Instruction: Extract everything from the first line through the line with "print('van',round(time.time()-T00,1))", both ends included, except for any pictures.

Source material:
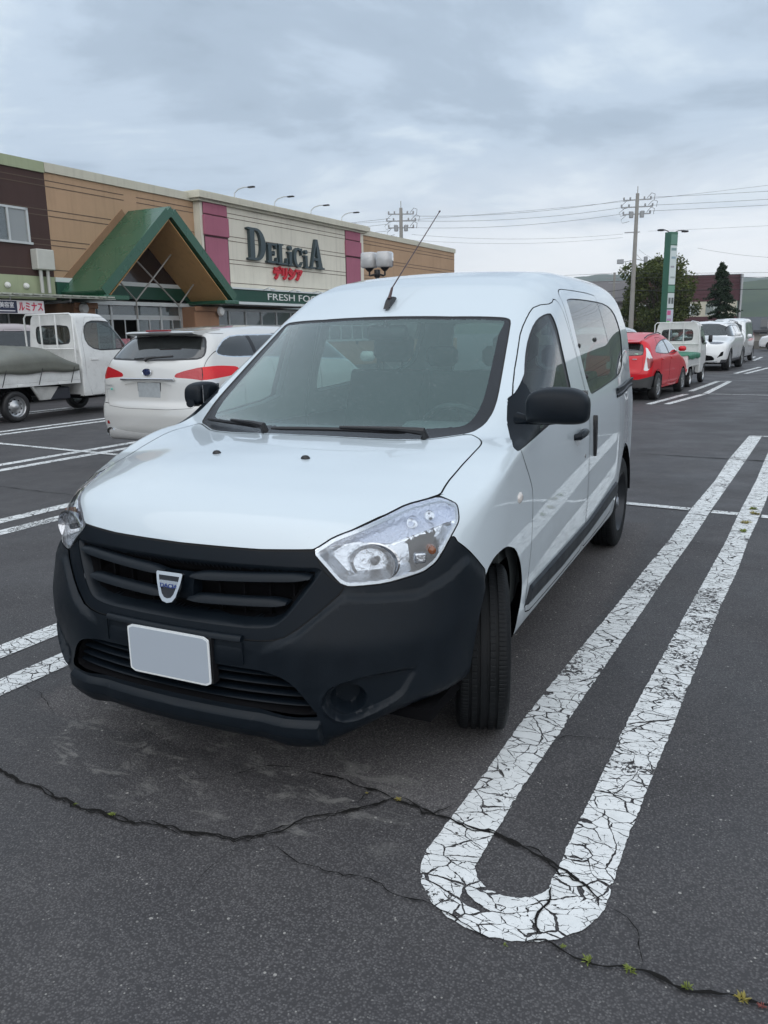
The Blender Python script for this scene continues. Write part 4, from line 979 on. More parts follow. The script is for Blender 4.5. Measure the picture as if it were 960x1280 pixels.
def text_mesh(s,size,ext=0.,bold=False,width=None,offset=0.,align='CENTER'):
    c=bpy.data.curves.new('t','FONT'); c.body=s; c.size=size; c.extrude=ext; c.align_x=align; c.align_y='CENTER'; c.offset=offset+(size*.018 if bold else 0); c.resolution_u=3
    o=bpy.data.objects.new('t',c); COL.objects.link(o); bpy.context.view_layer.update()
    me=bpy.data.meshes.new_from_object(o.evaluated_get(bpy.context.evaluated_depsgraph_get()))
    bpy.data.objects.remove(o); bpy.data.curves.remove(c)
    if width:
        xs=[v.co.x for v in me.vertices]; k=width/max(1e-6,max(xs)-min(xs))
        for v in me.vertices: v.co.x*=k
    return me
build_van()
print('van',round(time.time()-T00,1))

# ---------------------------------------------------------------- generic parked cars
M_dglass=glass_mat('tinted_car_glass',(.10,.11,.11),1.25,body=(.03,.035,.035),body_amt=.45)
M_cglass=glass_mat('clear_car_glass',(.60,.68,.66),1.1,body=(.10,.13,.12),body_amt=.12)
M_red=mat('tail_lamp_red',(.62,.006,.012),.2,coat=.35,spec=.3,bump=(45,.3))
M_redd=mat('tail_lamp_dark_red',(.22,.006,.01),.14,coat=1.,bump=(60,.3))
M_redd2=mat('tail_lamp_mid_red',(.40,.005,.012),.16,coat=.5,bump=(30,.6))
M_clr=mat('lamp_clear',(.62,.64,.66),.16,coat=1.,bump=(70,.5))
M_amb=mat('lamp_amber',(.75,.25,.05),.16,coat=1.)
M_alloy=mat('alloy_silver',(.45,.46,.47),.32,metal=.8)
M_tyr2=mat('tyre_plain',(.014,.014,.015),.6,var=.2,varscale=20)
M_platew=mat('plate_pale',(.60,.62,.62),.45)
M_blur=mat('plate_blurred_grey',(.34,.365,.38),.5,var=.12,varscale=22)
def side_x(W,off=.10): return lambda V,d:np.maximum(d,W(V[:,2])-off-V[:,0])
def car_field(S):
    W,H,YF,YR=S['W'],S['H'],S['YF'],S['YR']; zb=S.get('zb',.22); sw=S.get('sweep',.22); cr=S.get('crown',.05); cf=S.get('cf',.35); crr=S.get('cr',.22); pw=S.get('pw',4)
    tf,tr=S.get('tapf',.06),S.get('tapr',.07); y0,y1=S['ends']; pwr=S.get('pwr',pw)
    def f(x,y,z):
        ax=np.abs(x)
        A=ax-W(z)+tf*sstep((y0+.9-y)/1.0)+tr*sstep((y-(y1-1.1))/1.1)
        yy=y-sw*ax**2*(1-1.9*sstep((y-(y1-1.6))/1.0))
        h=H(yy)-cr*ax**2; sl=(H(yy+.01)-H(yy-.01))/.02
        T=(z-h)/np.sqrt(1+sl*sl)
        B=(YF(z)+cf*ax**pw-y)/np.sqrt(1+(cf*pw*ax**(pw-1))**2)
        R=(y-YR(z)+crr*ax**pwr)/np.sqrt(1+(crr*pwr*ax**(pwr-1))**2)
        F=smax(A,T,S.get('kt',.12)); F=smax(F,smax(B,R,.01),S.get('ke',.08)); return smax(F,zb-z,.05)
    return f
def implicit_car(root,f,bounds,regions,seams,holes,h,paint,under_z=.3,hole_in=.012,extra_cuts=(),gapm=None):
    V,T=nets(f,*bounds,h)
    for r in regions:
        V,T=cut(V,T,r['f'](V))
        if r.get('border'): V,T=cut(V,T,r['f'](V)+r['border'])
        for c in r.get('cuts',()): V,T=cut(V,T,c(V))
    g_=.004
    for s in seams:
        V,T=cut(V,T,s(V)-g_); V,T=cut(V,T,s(V)+g_)
    for q in holes: V,T=cut(V,T,q(V))
    N=grad(f,V); N/=np.linalg.norm(N,axis=1)[:,None]; C=V[T].mean(1); fn=N[T].mean(1)
    L=np.zeros(len(T),int)
    for s in seams: L[np.abs(s(C))<g_]=1
    for i,r in enumerate(regions): L[r['f'](C)<0]=10+i
    for q in holes: L[q(C)<0]=9
    L[(C[:,2]<under_z)&(fn[:,2]<-.35)&(L!=9)]=2
    parts={}
    def mk(name,k,mats,parent,disp=None,split=False,mi=None):
        sel=L==k
        if not sel.any(): return None
        v,t,n=compact(V,T[sel],N)
        if disp is not None: v=v+n*disp(v)[:,None]
        out=None
        for s in ((1,-1) if split else (0,)):
            if s==0: v2,t2,n2=mirror(v,t,n)
            elif s==1: v2,t2,n2=v,t,n
            else: v2,t2,n2=v*[-1,1,1],t[:,::-1].copy(),n*[-1,1,1]
            m_=None
            if mi is not None:
                c=v[t].mean(1); m1=mi(c); m_=np.concatenate([m1,m1]) if s==0 else m1
            o=link(name,newmesh(name,v2,t2,mats,True,m_,n2),parent); out=out or o
        return out
    body=mk('body',0,[paint],root)
    mk('panel_gaps',1,[gapm or M_gap],body,lambda v:np.full(len(v),-.008))
    mk('underbody',2,[M_under],root)
    for i,r in enumerate(regions):
        par=parts.get(r.get('parent'),root)
        ins=r.get('inset',.006)
        d=(lambda v,r=r,ins=ins:-ins*sstep(-r['f'](v)/.012)) if ins>=0 else (lambda v,r=r,ins=ins:-ins*sstep(-r['f'](v)/.02))
        mi=r.get('mi')
        if r.get('border') and mi is None: mi=lambda c,r=r:(r['f'](c)>-r['border']).astype(int)
        parts[r['name']]=mk(r['name'],10+i,r['mats'],par,d,r.get('split',False),mi)
    return body,parts
def simple_wheel(root,x,y,z,R0,s,hub='alloy',rimr=.62,w=.20,name='wheel',rimmat=None):
    w_=empty(name,(x,y,z),0,parent=root); TT=Matrix.Rotation(R_(90)*s,4,'Y'); h=w/2
    b=MB(); b.lathe([(R0*rimr,h-.012),(R0*.72,h-.002),(R0*.86,h),(R0*.95,h-.01),(R0*.985,h-.03),(R0,h-.055),(R0,-h+.05),(R0*.97,-h+.02),(R0*.8,-h),(R0*rimr,-h+.01)],40,TT); b.obj('tyre',[M_tyr2],w_,True,60)
    b=MB()
    if hub=='steel':
        b.lathe([(R0*rimr,h-.01),(R0*rimr*.94,h-.022),(R0*rimr*.9,h-.06),(R0*rimr*.72,h-.07),(R0*rimr*.6,h-.045),(R0*rimr*.38,h-.04),(R0*rimr*.32,h-.02),(R0*rimr*.2,h-.01),(0,h-.008)],32,TT)
        ro=b.obj('rim',[rimmat or M_alloy],w_,True,60)
        for k in range(10):
            a=2*math.pi*k/10; q=MB(); q.lathe([(0,.001),(R0*rimr*.10,.0)],8,TT@Matrix.Translation((R0*rimr*.665*math.cos(a),R0*rimr*.665*math.sin(a),h-.054))); q.obj('rim_slot',[M_void],ro)
    else:
        b.lathe([(R0*rimr,h-.012),(R0*rimr*.93,h-.02),(R0*rimr*.9,h-.10)],36,TT)
        for k in range(5 if hub=='alloy' else 10):
            n=5 if hub=='alloy' else 10; a=360*k/n
            Tm=TT@Matrix.Rotation(R_(a),4,'Z'); wd=.030 if n==5 else .016
            b.prism([(R0*.1,-wd*1.2),(R0*rimr*.93,-wd*.9),(R0*rimr*.93,wd*.9),(R0*.1,wd*1.2)],h-.045,h-.018,'z',Tm)
        b.lathe([(R0*.16,h-.03),(R0*.15,h-.012),(0,h-.010)],20,TT)
        ro=b.obj('rim',[rimmat or M_alloy],w_,True,40)
        b=MB(); b.lathe([(R0*rimr*.92,h-.09),(0,h-.09)],24,TT); b.obj('brake_disc',[M_under],ro)
    return w_
def wells(root,xo,ys,R0,depth=.30):
    for s in (1,-1):
        for y in ys:
            b=MB(); V_=[];F_=[];n=14; r=R0*1.24
            for i in range(n+1):
                a=R_(180*i/n)
                for x in (xo,xo-depth): V_.append((s*x,y+r*math.cos(a),R0+r*math.sin(a)))
            for i in range(n): F_.append((2*i,2*i+1,2*i+3,2*i+2))
            F_.append(tuple(range(1,2*n+2,2))); b.add(V_,F_); b.obj('wheel_well',[M_under],root)
def arch(cy,R0,W,k=1.13,off=.35):
    p=[(cy+R0*k*math.cos(R_(a)),R0+R0*k*math.sin(R_(a))) for a in range(0,181,12)]+[(cy-R0*k*1.02,0),(cy+R0*k*1.02,0)]
    return lambda V:np.maximum(sdf(V[:,1:],p),(W(V[:,2])-off)-V[:,0])
def cabin_block(root,x,y0,y1,z0,z1,roof):
    b=MB(); b.box(-x,x,y0,y1,z0,z1); b.obj('cabin_floor',[M_dash],root)
def seats(root,ys,x=.36,z=.55,top=1.15):
    for y in ys:
        for s in (1,-1):
            b=MB(); b.box(s*x-.24,s*x+.24,y,y+.14,z,top-.12,.05); b.box(s*x-.12,s*x+.12,y+.03,y+.12,top-.1,top+.08,.04); b.obj('seat',[M_seat],root,True,50)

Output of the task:
The Blender Python script for this scene continues. Write part 4, from line 979 on. More parts follow. The script is for Blender 4.5. Measure the picture as if it were 960x1280 pixels.
def text_mesh(s,size,ext=0.,bold=False,width=None,offset=0.,align='CENTER'):
    c=bpy.data.curves.new('t','FONT'); c.body=s; c.size=size; c.extrude=ext; c.align_x=align; c.align_y='CENTER'; c.offset=offset+(size*.018 if bold else 0); c.resolution_u=3
    o=bpy.data.objects.new('t',c); COL.objects.link(o); bpy.context.view_layer.update()
    me=bpy.data.meshes.new_from_object(o.evaluated_get(bpy.context.evaluated_depsgraph_get()))
    bpy.data.objects.remove(o); bpy.data.curves.remove(c)
    if width:
        xs=[v.co.x for v in me.vertices]; k=width/max(1e-6,max(xs)-min(xs))
        for v in me.vertices: v.co.x*=k
    return me
build_van()
print('van',round(time.time()-T00,1))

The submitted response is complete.